On 12/29/2011 10:49 PM, MIKE OSSIPOFF wrote:

Kristofer continues:

You say
that it is non-valid from your own point ofview  
<http://www.textsrv.com/click?v=VVM6MTQwMTY6MTIxOnZpZXc6ZmIzNmIxM2E4NTZhY2M2YjczNGZjZWNhZjA1NDJjNGU6ei0xMDMyLTEwMzY4Omxpc3RzLmVsZWN0b3JhbWEuY29t>,
 where you think the
tradeoff made by MMPO is worth it.

[endquote]

Kindly don't quote me saying something that I didn't say.

I told why the criticism is nonvalid. See my paragraph above.

Okay. I was inferring from what I thought you were saying.

(By the way, what's going on with your mail client? It inserts links into www.textsrv.com for common words, e.g. "view" above. I've seen it insert links to electorama, too.)

Others (like me) may have different
opinions.

[endquote]

If you're saying you have an opinion that someone is seriously wronged by the 
election of
someone over whom no one prefers anyone other than their favorite, then can you 
tell us
in what way that seriously wrongs someone, or are you merely expressing a 
personal opion
(as, of course, is your right)?

There are really two parts to what I'm saying:

1. Having to restrict myself to considering only single voters instead of a "class" seems to be just as arbitrary, if not more so, than to consider Plurality as valid. 2. Therefore, I do not think that you can, on one hand, say that Kevin's MMPO example is non-valid, period (because it relies on a "class" rather than a single group of voters), and on the other, dismiss the Plurality criterion (or the mono-add-plump criterion for another method that doesn't pass it) from the reasoning that it's arbitrary opinion and not an objective standard.

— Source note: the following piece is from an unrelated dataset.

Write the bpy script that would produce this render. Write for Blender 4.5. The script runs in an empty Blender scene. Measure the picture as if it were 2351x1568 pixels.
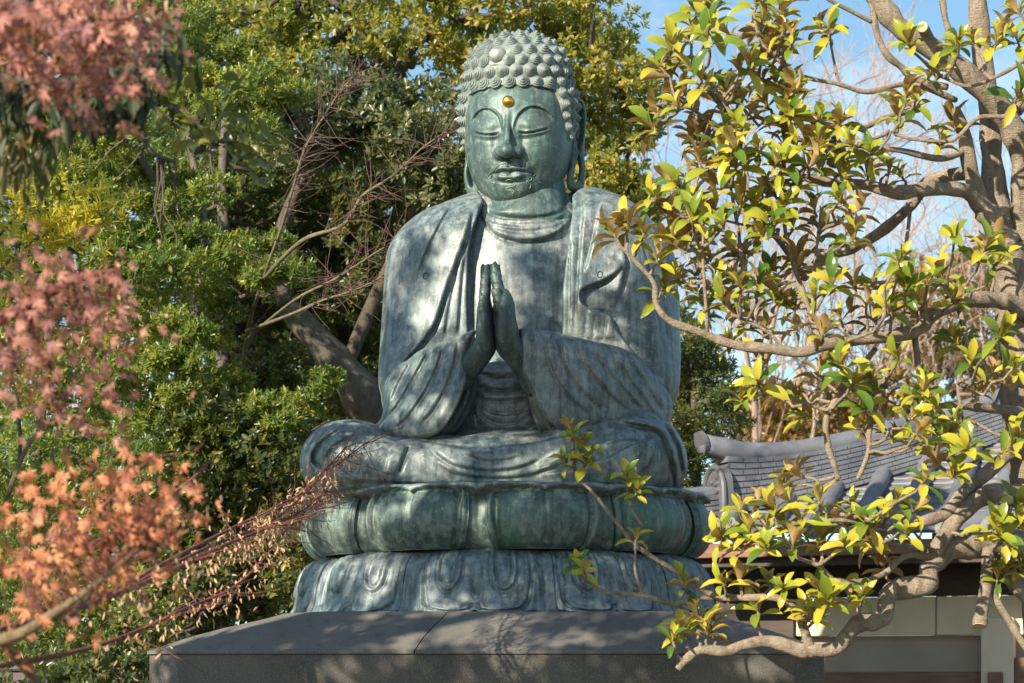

For that matter, I would go further. I would say there's plenty of precedent to consider "classes" rather than only single groups of voters. I've already covered the Plurality criterion, but consider the mutual majority criterion. You could say that no single group has been wronged when a method fails to elect from a set that a (otherwise disparate) majority ranks first, but not in the same order, above everybody else. You could also say that no single voting group has been wronged when a method fails to elect from the Smith set (or possibly even when it fails to elect the Condorcet winner, because the majorities preferring the CW to other candidates may differ depending on the non-CW candidate in question). Yet these are all valid criteria. If anything, it's your restriction that an error must "seriously wrong someone", a single particular voter, or a group preferring the same candidate at top, that seems arbitrary.

Voting is a collective process. Why shouldn't a collective process be subject to standards that consider properties distributed over broad groups as well as those regarding individuals or narrow groups?

Kristofer continued:

Saying that you're willing to make the tradeoff is quite a
different thing than saying that the criticism (e.g. MMPO's Plurality
failure) is inherently invalid.

[endquote]

Quite so. I'm saying both things.

The criticism is nonvalid, for the simple reason that I stated.


I'd conceded that, if you want to combine the A and B plumpers as plaintiffs
in a class-action lawsuit, then it could be argued that, when considered 
together,
they're _slightly_ wronged.

Slightly? In Kevin's bad-example, the "class" has a decision go against them, even though the members of the class number ten thousand and the non-members number in the single digits. In fact, you can make the "class"'s size as large as you want. You could have seven billion in the "class" and the example would still work.

It doesn't matter how slight the preference violation is (not that we can infer strength of preference from the example in the first place), because you can multiply it by as large a number (the size of the "class") as you want.

But the dependence on that prestidigitation doesn't inspire any confidence in 
the
"wrongedness.  ...when you can't show that the A voters themselves, as a group, 
or
the B voters themselves, as another group, are wronged by the election of 
someone
to whom they don't prefer anyone other than their favorite.

So you would thus throw away mutual majority, or Smith?

All voting system standards and criteria come down to a matter of opinion about
what is important and what isn't. And what is more important than something 
else.

I suggest that it's important to get rid of the worse strategy problems.

Maybe you don't agree with me about that. Fine. There's no reason why we should
all agree in our purposes and goals. You aren't wrong.

What (I suggest) is "nonvalid" is your claim that the A plumpers or the B 
plumpers are wronged
badly enough to give up important method-properties. --But, as I said, that's a
subjective judgement, and maybe you have very different notions about what is 
important.
You aren't wrong. By your own, different, personal purposes, your criticism 
could be
valid.

I didn't claim that you could only look at the A-plumpers or B-plumpers separately. I think that the "class action suit", as you put it, is more than just sleight-of-hand. What I am claiming is that the "class" or the broad group or what you want to call it - that they are wronged as a whole. That was the point of my cake analogy.

If you think that criteria that can't be applied to each single voter individually to be invalid, that's your opinion, and I can't stop you. I can try to show you why I think differently, but I can't go beyond that.

Saying "nonvalid" right out just seems to imply more than a mere difference of points of view about what tradeoffs to make.